Awash in the Lakes

Contributed by Donald Walker (copyright)

1960s again saw my wife and I taking our holidays in the Lake District. We camped this time, using a small two-man tent. It was cosy though, mind you we were relatively newly weds. Now this took place before I became a serious fisherman and I didn't have a fishing rod with me, but the tale does have a fishy theme to it.

I have found over the years that the Lake District is a bit like Scotland, it seems to get more than its fair share of rain. I can only think that it's something to do with the mountains and hills. Don't get me wrong though, I love both these areas, and if I were given a choice of holiday between UK and abroad, I would probably choose UK. Our first day in the lakes and its raining. It was getting towards evening so we were looking for a place to pitch our tent. We had spent the day around Lake Windermere and were now bumping down a rutted track on the far side about opposite Bowness. The rain had now stopped which was a good job because the bumps had knocked the exhaust pipe off and I had to lie on the ground to fix it. We found a nice little spot right on the shore and put the tent up. This was idyllic and we settled down for the evening to a little cooking and relaxation, oh and swat a few hundred flies. At 3am next morning my wife awoke me, she said something was wrong. I felt around for the torch and discovered we were surrounded by water and our airbeds were floating. The only way out of the tent was the deep end so we struggled out to find the water in the lake had risen overnight with all the recent rain. All we could do was pack up and spend the rest of the night in the car.

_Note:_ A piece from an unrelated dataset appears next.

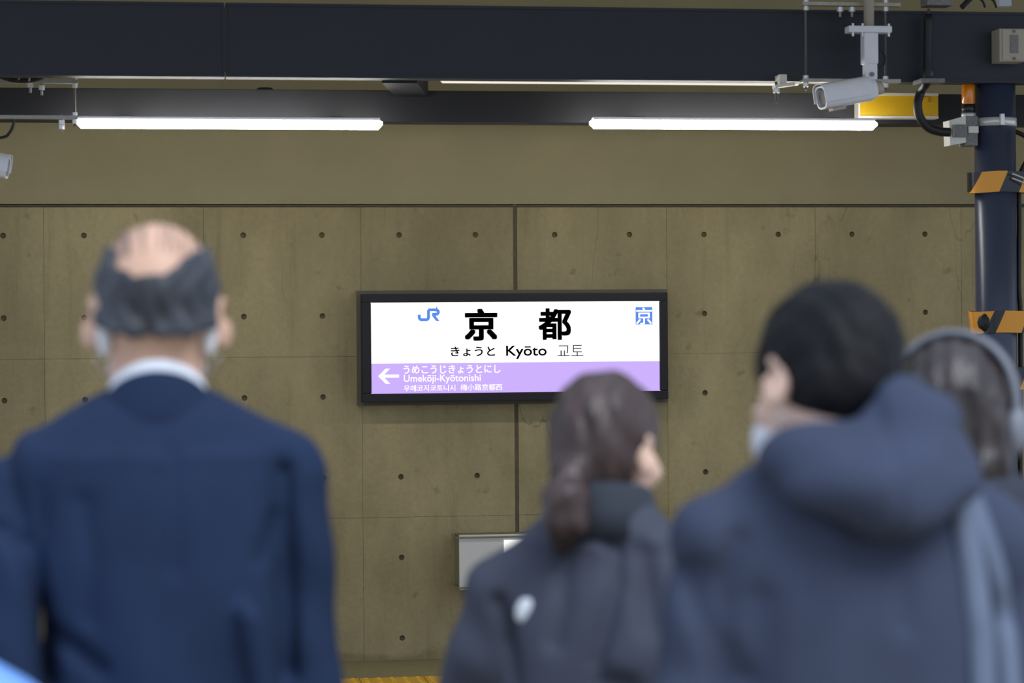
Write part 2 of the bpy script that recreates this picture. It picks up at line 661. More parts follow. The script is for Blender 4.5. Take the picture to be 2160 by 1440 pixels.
tube_light(162, 806, 260.5, 264.5, 'glowing white tube light on the left, beside the bolted hanger')
tube_light(1245, 1848, 264, 263.5, 'glowing white tube light on the right, below the security camera')
tube_light(925, 1690, 166.5, 170.5, 'dimmer warm tube light mostly hidden behind the girder', YB + .17, 'tube_glow_warm', -.078)

# ------------------------------------------------------------------ threaded-rod hangers with channels


def nut(parent, p, up=False, r=.011):
    MB().cyl((p[0], p[1], p[2] - .009), (p[0], p[1], p[2] + .009), r, n=6).build('nut', 'chrome', parent)


def hanger(px_rods, px_ch, py_ch, Y, label, z_top, extra, chw=.018):
    c0 = P(sum(px_rods) / 2, py_ch[0], Y)
    t = thing('rod_hanger', label, 'hanger', (c0.x, Y, c0.z))
    for k, py in enumerate(py_ch):
        a, b = P(px_ch[0], py, Y), P(px_ch[1], py, Y)
        z = (a.z + b.z) / 2 - c0.z
        c = MB()
        c.box((a.x - c0.x, -.02, z - .004), (b.x - c0.x, .02, z + .004))
        c.box((a.x - c0.x, -.022, z - .005), (b.x - c0.x, -.0195, z + .009))
        c.build('channel', 'galvanised', t)
        for px in px_rods:
            x = P(px, py, Y).x - c0.x
            nut(t, (x, 0, z + .014))
            nut(t, (x, 0, z - .014))
    for px in px_rods:
        p = P(px, py_ch[-1], Y)
        MB().cyl((p.x - c0.x, 0, p.z - c0.z - .035), (p.x - c0.x, 0, z_top - c0.z), .0048, n=8).build('threaded_rod', 'dull_steel', t, True)
    for px, py, ln in extra:
        p = P(px, py, Y) - c0
        b = MB()
        b.cyl((p.x, 0, p.z - ln), (p.x, 0, p.z + .03), .0055, n=8)
        b.build('bolt', 'galvanised', t, True)
        nut(t, (p.x, 0, p.z), r=.013)
    return t


hanger((1700, 1868), (1690, 1897), (11, 172), 9.56, 'galvanised rod hanger carrying the security camera', 3.75,
       [(1772, 20, .03), (1797, 20, .03)])
hanger((-40, 158), (-60, 165), (173, 248.5), 10.03, 'bolted rod hanger at the left end of the tube lights', 3.75,
       [(64, 180, .03), (88, 185, .03), (130, 258, .03), (130, 268, .02)])
# spare stub bracket left of the camera hanger
p = P(1655, 180, 9.6)
sbk = thing('stub_bracket', 'small bright angle bracket with a hanging bolt left of the security camera', 'bracket', p)
MB().box((-.045, -.02, -.006), (.04, .03, .006), .002, Matrix.Rotation(math.radians(-8), 4, 'Y')).build('plate', 'duct_white', sbk)
MB().box((-.015, .02, 0), (.015, .099, zb0 + .02 - p.z)).build('fixing_tab', 'duct_white', sbk)
MB().cyl((-.035, 0, -.07), (-.035, 0, .015), .006, n=8).build('bolt', 'dull_steel', sbk, True)
nut(sbk, (-.035, 0, -.022), r=.014)

# ------------------------------------------------------------------ security camera
YC = 9.50


def cctv(label, px, group):
    base = P(px, 66, YC)
    mmp = (base - CAM).dot(fwd) / FPX                # metres per pixel here
    t = thing('security_camera', label, 'security camera', base, group=group)
    k = mmp
    MB().cyl((0, 0, 0), (0, 0, 3.75 - base.z), 11 * k, n=20).build('mounting_pole', 'box_beige', t, True)
    MB().box((-48 * k, -.03, -4 * k), (46 * k, .035, 10 * k), .006).build('clamp_plate', 'cctv_white', t)
    for x in (-38, -17, 40):
        MB().cyl((x * k, -.02, -12 * k), (x * k, -.02, 15 * k), .005, n=8).build('clamp_bolt', 'chrome', t)
    arm = MB()
    arm.box((-15 * k, -.03, -70 * k), (16 * k, .03, -4 * k), .008)
    arm.build('arm', 'cctv_white', t)
    MB().box((-12 * k, -.024, -103 * k), (15 * k, .024, -68 * k), .01).build('knuckle', 'cctv_white', t)
    MB().cyl((1.5 * k, -.03, -92 * k), (1.5 * k, .03, -92 * k), 5 * k, n=14).build('pivot_screw', 'plate_grey', t)
    # housing: axis runs from the rear (right) to the front (left, a little down and towards the viewer)
    Rm = Matrix.Translation((-50 * k, -.01, -132 * k)) @ Matrix.Rotation(math.radians(10), 4, 'Z') @ Matrix.Rotation(math.radians(-10), 4, 'Y')
    Lh, wh, hh = 62 * k, 25 * k, 25 * k
    h = MB()
    prof = []
    n = 24
    for j in range(n):
        t_ = 2 * math.pi * j / n
        e = 3.2
        c, s = math.cos(t_), math.sin(t_)
        prof.append((wh * math.copysign(abs(c) ** (2 / e), c), hh * math.copysign(abs(s) ** (2 / e), s)))
    rings = []
    for x, s in ((-Lh, .96), (-Lh + .004, 1), (Lh * .8, .96), (Lh, .80), (Lh * 1.04, .7)):
        rings.append([h.bm.verts.new(Rm @ Vector((x, y * s, z * s))) for y, z in prof])
    for r1, r2 in zip(rings, rings[1:]):
        for j in range(n):
            h.bm.faces.new((r1[j], r1[(j + 1) % n], r2[(j + 1) % n], r2[j]))
    h.bm.faces.new(rings[-1])
    # hollow front
    inner = [h.bm.verts.new(Rm @ Vector((-Lh, y * .84, z * .84))) for y, z in prof]
    deep = [h.bm.verts.new(Rm @ Vector((-Lh + .03, y * .8, z * .8))) for y, z in prof]
    for j in range(n):
        h.bm.faces.new((rings[0][j], inner[j], inner[(j + 1) % n], rings[0][(j + 1) % n]))
        h.bm.faces.new((inner[j], deep[j], deep[(j + 1) % n], inner[(j + 1) % n]))
    h.bm.faces.new(deep)
    ho = smooth_by_angle(h.build('housing', 'cctv_white', t), 35)
    hd = MB()
    hd.cyl(Rm @ Vector((-Lh + .028, 0, 0)), Rm @ Vector((-Lh + .008, 0, 0)), wh * .62, n=24)
    smooth_by_angle(hd.build('lens', 'lens_glass', ho), 40)
    # sunshield: an arched plate over the top that overhangs the front
    s = MB()
    A, B = [], []
    for j in range(15):
        t_ = math.pi * (-.06 + 1.12 * j / 14)
        c, sn = math.cos(t_), math.sin(t_)
        y, z = (wh + .004) * math.copysign(abs(c) ** .62, c), (hh + .006) * math.copysign(abs(sn) ** .62, sn)
        A.append((y, z))
        B.append((y * 1.05, z * 1.05))
    for x0, x1 in ((-Lh * 1.05, Lh * .75),):
        V = [[s.bm.verts.new(Rm @ Vector((x, y, z))) for y, z in pr] for x, pr in ((x0, A), (x1, A), (x1, B), (x0, B))]
        for q_ in range(4):
            r1, r2 = V[q_], V[(q_ + 1) % 4]
            for j in range(14):
                s.bm.faces.new((r1[j], r1[j + 1], r2[j + 1], r2[j]))
        for j in (0, 14):
            s.bm.faces.new([V[q_][j] for q_ in range(4)])
    smooth_by_angle(s.build('sunshield', 'cctv_white', t), 40)
    MB().cyl(Rm @ Vector((Lh * .98, 0, 0)), Rm @ Vector((Lh * 1.3, 0, .002)), wh * .62, wh * .55, n=20).build('rear_cap', 'box_beige', t, True)
    MB().box((-.03, -.02, -.012), (.03, .02, 0), .003, Rm @ Matrix.Translation((-Lh * .45, 0, -hh))).build('wiper_block', 'box_beige', t)
    MB().tube([(18 * k, .0, -36 * k), (32 * k, .01, -42 * k), (38 * k, .02, -58 * k), (33 * k, .02, -72 * k), (14 * k, .01, -82 * k)], .0045, 8).build('cable', 'black_rubber', t, True)
    return t


cctv('white bullet security camera hanging below the girder at upper right', 1833, 'security cameras')
c2 = cctv('tip of a second white security camera at the left picture edge', -112, 'security cameras')
c2.location += Vector((-.0, .45, -.235))
c2.rotation_euler.z = math.pi - math.radians(16)

# ------------------------------------------------------------------ yellow panel on the rear beam
a, b = P(1812, 222, YS - .06), P(1979, 222, YS - .06)
zt_, zb_ = P(1895, 196, YS - .06).z, P(1895, 250, YS - .06).z
ys = thing('yellow_sign_box', 'plain yellow sign box with white rails behind the security camera', 'sign', ((a.x + b.x) / 2, YS - .06, zb_))
W, H = b.x - a.x, zt_ - zb_
MB().box((-W / 2, 0, .012), (W / 2, .06, H - .012)).build('panel', 'yellow_panel', ys)
MB().box((-W / 2, -.006, H - .012), (W / 2, .06, H), .002).build('rail', 'duct_white', ys)
MB().box((-W / 2, -.006, 0), (W / 2, .06, .012), .002).build('rail', 'duct_white', ys)
MB().box((-W / 2 - .004, -.004, 0), (-W / 2 + .004, .06, H), .001).build('end_plate', 'duct_white', ys)
MB().box((W * .30, -.008, H * .62), (W * .37, 0, H * .86), .002).build('hook_plate', 'yellow_panel', ys)

# ------------------------------------------------------------------ column with hazard tape
YCOL = 9.80
cb = P(2099, 300, YCOL)
kx = (cb - CAM).dot(fwd) / FPX
RC = 43 * kx
col = thing('steel_column', 'navy round steel column banded with amber and black hazard tape', 'column', (cb.x, YCOL, 0))
MB().cyl((0, 0, .02), (0, 0, zb0), RC, n=40).build('shaft', 'navy_column', col, True)
bp_ = MB().box((-.16, -.16, 0), (.16, .16, .022), .003)
bp_.build('base_plate', 'navy_steel', col)
for x in (-.12, .12):
    for y in (-.12, .12):
        MB().cyl((x, y, .02), (x, y, .05), .014, n=6).build('anchor_bolt', 'galvanised', col)
zc_ = P(2099, 259, YCOL).z
MB().cyl((0, 0, zc_ - .017), (0, 0, zc_ + .017), RC + .004, n=40).build('steel_strap', 'chrome', col, True)
MB().box((-.012, -RC - .018, zc_ - .018), (.006, -RC + .002, zc_ + .03), .003).build('strap_buckle', 'chrome', col)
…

Next morning the rain had moved off and it promised to be a fine warm day. A good job really, to dry us out. We moved on to a new lake, Wast Water and put the tent up to dry out. Later that afternoon we were approached by two fishermen who had been pike fishing in the lake. They offered us a pike of about 9 or lOlbs saying how nice it was cooked, so we took it and jolly nice it was too. We didn't eat it all, it was too much. Next morning we were awakened by the fishermen who had apparently been night fishing. Without actually asking us if we wanted another pike they left one on our doorstep and went. Well pike for a meal is all right but I wouldn't want it two days running. However, we packed up to move on, putting the fish in the back of the car. It was another warm day and a few hours later the fish began to smell. It got so bad we thought we would just have to get rid of it and when we stopped at a bridge over a little stream we dropped it into the water, the thinking being that something would eat it. Just then a coach pulled up to let its passengers stretch their legs, so I hung about to see if anybody noticed the fish. Sure enough, one person spotted it with a shout, and in no time flat the whole coach load of them were milling round speculating on the presence of that fish.